Saved data entries:
----------------------------------------

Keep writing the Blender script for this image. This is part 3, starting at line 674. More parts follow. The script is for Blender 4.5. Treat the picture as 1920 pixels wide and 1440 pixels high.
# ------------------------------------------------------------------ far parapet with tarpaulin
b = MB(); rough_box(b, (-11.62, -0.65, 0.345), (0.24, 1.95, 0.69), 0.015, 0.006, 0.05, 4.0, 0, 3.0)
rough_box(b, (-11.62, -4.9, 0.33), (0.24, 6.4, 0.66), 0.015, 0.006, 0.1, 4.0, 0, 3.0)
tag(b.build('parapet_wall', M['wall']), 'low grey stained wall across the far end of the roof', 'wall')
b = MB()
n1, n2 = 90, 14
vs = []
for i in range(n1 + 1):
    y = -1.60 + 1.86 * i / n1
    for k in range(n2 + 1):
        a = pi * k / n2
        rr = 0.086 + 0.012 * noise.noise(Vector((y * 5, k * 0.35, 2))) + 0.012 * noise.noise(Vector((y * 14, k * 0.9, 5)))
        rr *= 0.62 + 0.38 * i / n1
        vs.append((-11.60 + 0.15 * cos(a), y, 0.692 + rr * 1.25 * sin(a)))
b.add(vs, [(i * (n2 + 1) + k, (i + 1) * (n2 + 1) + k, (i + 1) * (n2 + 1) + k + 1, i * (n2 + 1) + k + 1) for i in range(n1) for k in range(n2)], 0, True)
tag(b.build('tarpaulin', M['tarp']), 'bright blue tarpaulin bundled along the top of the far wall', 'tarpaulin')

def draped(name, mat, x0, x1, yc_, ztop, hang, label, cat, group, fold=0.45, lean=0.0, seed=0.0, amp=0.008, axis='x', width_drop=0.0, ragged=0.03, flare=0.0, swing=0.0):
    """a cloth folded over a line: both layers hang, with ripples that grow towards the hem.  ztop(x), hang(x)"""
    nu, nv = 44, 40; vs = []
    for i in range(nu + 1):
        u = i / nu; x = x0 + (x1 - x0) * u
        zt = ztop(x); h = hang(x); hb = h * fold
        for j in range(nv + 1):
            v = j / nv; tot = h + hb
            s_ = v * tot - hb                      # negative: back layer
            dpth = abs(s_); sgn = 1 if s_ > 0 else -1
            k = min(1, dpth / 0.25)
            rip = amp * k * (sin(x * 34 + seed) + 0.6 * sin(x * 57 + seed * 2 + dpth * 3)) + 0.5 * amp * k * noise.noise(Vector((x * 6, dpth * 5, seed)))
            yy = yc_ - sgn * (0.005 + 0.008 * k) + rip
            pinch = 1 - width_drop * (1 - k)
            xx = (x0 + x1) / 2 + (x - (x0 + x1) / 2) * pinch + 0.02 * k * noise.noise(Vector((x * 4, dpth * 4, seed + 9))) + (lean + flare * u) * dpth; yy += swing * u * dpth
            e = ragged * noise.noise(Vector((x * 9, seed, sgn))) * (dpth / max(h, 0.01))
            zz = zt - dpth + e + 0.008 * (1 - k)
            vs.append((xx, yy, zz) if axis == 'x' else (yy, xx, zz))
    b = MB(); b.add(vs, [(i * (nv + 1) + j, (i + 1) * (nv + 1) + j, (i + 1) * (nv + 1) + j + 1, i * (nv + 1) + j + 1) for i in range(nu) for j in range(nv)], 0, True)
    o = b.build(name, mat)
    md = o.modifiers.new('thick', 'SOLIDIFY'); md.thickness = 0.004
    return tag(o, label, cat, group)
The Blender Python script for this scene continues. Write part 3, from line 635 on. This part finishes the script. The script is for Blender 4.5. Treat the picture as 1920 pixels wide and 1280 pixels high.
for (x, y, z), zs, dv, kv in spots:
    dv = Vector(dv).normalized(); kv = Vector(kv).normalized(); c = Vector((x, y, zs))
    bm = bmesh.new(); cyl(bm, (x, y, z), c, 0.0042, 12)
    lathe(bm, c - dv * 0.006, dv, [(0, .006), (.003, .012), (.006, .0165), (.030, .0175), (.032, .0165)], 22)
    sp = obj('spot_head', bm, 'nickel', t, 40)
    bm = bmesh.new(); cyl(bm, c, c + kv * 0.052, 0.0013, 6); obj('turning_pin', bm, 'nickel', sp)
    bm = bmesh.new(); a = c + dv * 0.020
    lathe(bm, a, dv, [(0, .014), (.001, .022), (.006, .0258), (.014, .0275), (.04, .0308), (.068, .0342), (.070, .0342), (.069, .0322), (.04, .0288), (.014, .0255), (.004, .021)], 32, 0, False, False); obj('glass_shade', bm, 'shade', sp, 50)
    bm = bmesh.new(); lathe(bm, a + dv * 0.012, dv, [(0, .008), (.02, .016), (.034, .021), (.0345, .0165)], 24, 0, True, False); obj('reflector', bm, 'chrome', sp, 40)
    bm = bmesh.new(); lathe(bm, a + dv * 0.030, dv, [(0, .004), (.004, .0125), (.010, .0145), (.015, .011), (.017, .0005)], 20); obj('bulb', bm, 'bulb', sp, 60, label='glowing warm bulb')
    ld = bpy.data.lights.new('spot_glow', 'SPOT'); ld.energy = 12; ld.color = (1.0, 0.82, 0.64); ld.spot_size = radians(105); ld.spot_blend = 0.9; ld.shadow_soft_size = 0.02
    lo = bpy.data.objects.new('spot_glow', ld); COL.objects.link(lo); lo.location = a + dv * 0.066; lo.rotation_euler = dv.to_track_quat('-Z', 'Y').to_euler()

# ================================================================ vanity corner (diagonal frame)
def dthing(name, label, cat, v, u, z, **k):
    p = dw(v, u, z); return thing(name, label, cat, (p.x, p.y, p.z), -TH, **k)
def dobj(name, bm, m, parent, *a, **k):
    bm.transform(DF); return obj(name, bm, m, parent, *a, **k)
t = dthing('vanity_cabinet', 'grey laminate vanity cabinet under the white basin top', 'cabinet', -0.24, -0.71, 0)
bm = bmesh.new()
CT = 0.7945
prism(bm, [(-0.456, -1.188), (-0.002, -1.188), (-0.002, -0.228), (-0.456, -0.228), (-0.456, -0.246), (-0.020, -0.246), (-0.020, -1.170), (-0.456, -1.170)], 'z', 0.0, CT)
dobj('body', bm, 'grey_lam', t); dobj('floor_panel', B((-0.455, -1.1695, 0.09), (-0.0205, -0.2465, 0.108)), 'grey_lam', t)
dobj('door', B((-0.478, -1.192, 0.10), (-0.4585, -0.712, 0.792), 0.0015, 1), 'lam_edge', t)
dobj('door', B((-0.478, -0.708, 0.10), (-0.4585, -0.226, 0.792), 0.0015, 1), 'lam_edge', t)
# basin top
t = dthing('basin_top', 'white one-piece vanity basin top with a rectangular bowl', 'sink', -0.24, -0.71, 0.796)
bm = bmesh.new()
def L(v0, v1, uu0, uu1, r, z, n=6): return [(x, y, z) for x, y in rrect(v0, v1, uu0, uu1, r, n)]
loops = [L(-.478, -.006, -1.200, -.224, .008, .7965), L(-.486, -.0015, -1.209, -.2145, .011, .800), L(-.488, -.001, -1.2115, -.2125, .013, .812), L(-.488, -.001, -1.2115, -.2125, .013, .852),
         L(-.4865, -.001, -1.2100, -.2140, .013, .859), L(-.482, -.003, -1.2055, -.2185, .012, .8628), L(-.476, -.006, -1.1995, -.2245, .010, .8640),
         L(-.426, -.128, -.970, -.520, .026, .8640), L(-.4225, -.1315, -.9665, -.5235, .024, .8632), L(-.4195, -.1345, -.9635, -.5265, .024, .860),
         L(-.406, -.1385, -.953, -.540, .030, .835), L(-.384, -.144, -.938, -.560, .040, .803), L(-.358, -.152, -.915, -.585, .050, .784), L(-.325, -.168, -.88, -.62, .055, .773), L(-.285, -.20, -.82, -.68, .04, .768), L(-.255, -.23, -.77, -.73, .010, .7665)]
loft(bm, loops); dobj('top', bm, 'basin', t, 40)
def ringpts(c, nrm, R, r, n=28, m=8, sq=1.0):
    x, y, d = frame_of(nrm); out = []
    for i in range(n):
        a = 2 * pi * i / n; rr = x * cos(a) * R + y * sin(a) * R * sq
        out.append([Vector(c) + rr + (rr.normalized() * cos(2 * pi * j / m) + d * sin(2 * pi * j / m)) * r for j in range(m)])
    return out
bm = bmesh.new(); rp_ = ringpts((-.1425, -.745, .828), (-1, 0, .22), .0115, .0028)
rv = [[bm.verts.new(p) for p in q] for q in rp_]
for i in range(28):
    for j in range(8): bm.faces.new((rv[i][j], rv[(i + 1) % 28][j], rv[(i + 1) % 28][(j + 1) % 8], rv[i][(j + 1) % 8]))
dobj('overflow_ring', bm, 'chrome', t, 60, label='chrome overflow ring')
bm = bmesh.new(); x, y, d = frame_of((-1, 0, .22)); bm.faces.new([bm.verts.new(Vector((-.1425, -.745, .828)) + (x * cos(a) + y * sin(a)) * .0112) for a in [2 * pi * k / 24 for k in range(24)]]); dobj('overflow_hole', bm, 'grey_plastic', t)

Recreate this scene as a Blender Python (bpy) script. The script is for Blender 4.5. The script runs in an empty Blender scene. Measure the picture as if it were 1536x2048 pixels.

----------------------------------------

* Objective
Identify each line in the records above containing the word "scene"; copy those lines.

* Expected answer
The Blender Python script for this scene continues. Write part 3, from line 635 on. This part finishes the script. The script is for Blender 4.5. Treat the picture as 1920 pixels wide and 1280 pixels high.
Recreate this scene as a Blender Python (bpy) script. The script is for Blender 4.5. The script runs in an empty Blender scene. Measure the picture as if it were 1536x2048 pixels.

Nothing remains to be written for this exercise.